代表理事の広田鉄磨が執筆した記事が、食品と科学 2016年5月号に掲載されました。月刊 食品と科学様の許可を得て、公開しております。
冒頭紹介
はじめに
前稿で飲食業向けHACCPの問題点について述べました。これ以降の稿ではその対策、中でも技術的な問題の解法に肉薄してみたいと思います。第1にビジネスリスクの考え方の導入(ビジネスリスクという尺度の上での判断、ビジネスリスク案件の危害要因としての採用)、第2にゼロトレランスという亡霊の呪縛からの開放、第3に保健所の衛生監視指導との整合を図ること、最後に力量育成というハードルの克服に向かっていきたいと思います。月刊誌で発表しているという紙面上の制約もありますので今回はビジネスリスクの考え方導入について述べさせていただきます。
ビジネスリスクという尺度の上での判断
まず問題提起をします。飲食店の経営者の目に食中毒がリスクとして映っているかといえばいかがでしょう? 自治体保健行政の指導監視計画の報告書を読み漁っても、そこで明らかに「これは営業停止をくったな!」と思わせる事例はごくわずか。保健所としても明らかにその店舗で出された食事が原因している、それも複数件同じ原因菌による食中毒であることが歴然としてもいない限り、行政処分に至ることはありません。では、実際に店舗が営業停止を受ける可能性というのはどれくらいなのでしょうか。

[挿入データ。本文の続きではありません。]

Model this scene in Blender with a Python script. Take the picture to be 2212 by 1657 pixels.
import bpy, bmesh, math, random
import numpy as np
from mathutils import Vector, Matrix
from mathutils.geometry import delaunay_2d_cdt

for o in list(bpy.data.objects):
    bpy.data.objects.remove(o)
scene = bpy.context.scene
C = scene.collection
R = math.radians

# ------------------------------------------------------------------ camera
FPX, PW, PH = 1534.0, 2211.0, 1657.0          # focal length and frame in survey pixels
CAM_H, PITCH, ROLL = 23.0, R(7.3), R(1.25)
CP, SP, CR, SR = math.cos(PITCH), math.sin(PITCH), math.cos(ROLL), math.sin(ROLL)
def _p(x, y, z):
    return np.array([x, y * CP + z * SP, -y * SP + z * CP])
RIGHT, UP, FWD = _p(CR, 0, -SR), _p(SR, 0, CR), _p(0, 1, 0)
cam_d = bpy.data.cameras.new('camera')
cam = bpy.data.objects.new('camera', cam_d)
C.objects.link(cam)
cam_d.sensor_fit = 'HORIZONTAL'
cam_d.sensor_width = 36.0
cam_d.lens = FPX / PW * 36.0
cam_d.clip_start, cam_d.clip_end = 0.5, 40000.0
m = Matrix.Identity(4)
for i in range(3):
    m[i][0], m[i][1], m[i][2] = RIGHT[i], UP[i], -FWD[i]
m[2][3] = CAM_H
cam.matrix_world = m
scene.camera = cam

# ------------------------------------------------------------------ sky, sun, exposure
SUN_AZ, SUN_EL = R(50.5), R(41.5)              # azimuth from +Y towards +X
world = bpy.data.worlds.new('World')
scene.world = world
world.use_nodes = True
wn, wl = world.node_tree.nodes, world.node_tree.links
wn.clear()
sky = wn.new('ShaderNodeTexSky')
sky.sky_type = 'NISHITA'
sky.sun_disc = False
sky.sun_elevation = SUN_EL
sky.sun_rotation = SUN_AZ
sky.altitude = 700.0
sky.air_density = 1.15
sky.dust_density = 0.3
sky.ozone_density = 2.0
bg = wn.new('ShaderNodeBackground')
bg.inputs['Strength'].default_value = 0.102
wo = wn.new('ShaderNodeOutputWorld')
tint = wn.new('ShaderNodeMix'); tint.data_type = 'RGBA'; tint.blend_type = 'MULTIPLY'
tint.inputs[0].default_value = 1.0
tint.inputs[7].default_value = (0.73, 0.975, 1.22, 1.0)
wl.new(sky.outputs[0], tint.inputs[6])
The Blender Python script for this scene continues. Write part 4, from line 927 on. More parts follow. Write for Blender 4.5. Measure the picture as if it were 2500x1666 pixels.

私の職場に近い大阪市の例を引きますと、2014年度において飲食業店舗数は6万6780店、https://www.city.osaka.lg.jp/toshikeikaku/page/0000128684.html その中で2014年度に営業・業務停止となったものはわずか55店(食中毒事例として報告されたものは45件)でしかありません。
簡単にいいますと、道を歩いていたり車を運転していて交通事故にあい、それによって死傷を受ける程度の確率です。これでは飲食店の経営者からは可能性としては無視できるととらえられても仕方ないでしょう。また営業停止を食ったとしても数日後には営業を再開できるわけで、ちょっとの間寝ていれば直ってしまう軽い風邪程度のものでしかありません。リスクマネジメントの観点からいえば、例えば資金繰りが悪くなって倒産するとか、悪い噂が立つことで売り上げが愕然と落ちるとか、経営者自身の体や心の調子が悪くなって経営がおろそかになるとか、承継がうまくいかずに店舗を売り払う羽目になるとかのほうがはるかに現実味を帯びており、想定されるダメージが大きいからです。